G5 Article dissertation
Essays on non-search unemployment and monetary policy
Authors: Vähämaa Oskari
Publisher: University of Turku
Publishing place: Turku
Publication year: 2018
ISBN: 978-951-29-7280-7
eISBN: 978-951-29-7280-7
Web address : http://urn.fi/URN:ISBN:978-951-29-7281-4
Self-archived copy’s web address: http://urn.fi/URN:ISBN:978-951-29-7281-4
This doctoral dissertation explores the role that institutions and policies can have
in shaping aggregate economic outcomes. The thesis is comprised of an introductory
chapter and three independent essays. All essays set up a clear structure
that specifies how economic agents react to a changing environment. That is,
each essay builds on the general equilibrium modeling of Macroeconomics.
The first essay examines the equilibrium effects of occupational human capital
protection during mass layoffs in a setup where human capital can depreciate
during unemployment spells and commitment problems prevent markets
from allocating layoffs optimally. As the consequences of the policy are tightly
related to occupational mobility, the paper focuses on modeling reallocation
incentives of heterogeneous workers. In a calibrated model, a policy that concentrates
involuntary unemployment incidences to inexperienced workers, decreases
workers’ incentives to reallocate, compared to an equilibrium where
everyone faces an identical unemployment risk, leading also to a decrease in
aggregate unemployment. Moreover, this policy change increases the market
output and on average does not harm the inexperienced workers.
The second essay explores the effects of unionization in an island model of
Lucas and Prescott (1974) with different union structures. When a model with
competitive labor markets is set to match the empirical fact that a large number
of unemployment spells ends with recalls, an introduction of a large labor
union, that represents all workers and sets a common economy-wide minimum
wage, increases unemployment substantially. Moreover, the whole increase
is about non-search unemployment as search unemployment actually reduces
marginally. If the same degree of unionization is generated by a continuum of
small unions, the aggregate unemployment reaction is somewhat smaller. However,
the increase in non-search unemployment is still considerable. The workings
of a large union are also explored when the union is assumed to bargain
over the minimum wage with an employers’ organization. This environment
leads to a considerably lower increase in aggregate unemployment. Yet again,
the search intensity of unemployed workers drops significantly.
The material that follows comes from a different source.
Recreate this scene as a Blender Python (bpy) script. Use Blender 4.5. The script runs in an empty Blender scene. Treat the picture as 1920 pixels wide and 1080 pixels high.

In the third essay we show that the cancellation of income and substitution
effect implied by King-Plosser-Rebelo (1988) preferences breaks tight coeff-
cient restriction between the slope of the Phillips curve and the elasticity of consumption
with respect to real interest rate in a sticky price macro model. This
facilitates the estimation of intertemporal elasticity of substitution using full information
Bayesian Maximum Likelihood techniques within a structural model. The US data from the period 1984–2007 supports low intertemporal elasticity of
substitution and strongly rejects a logarithmic and an additively separable utility
specification commonly applied in the New Keynesian literature.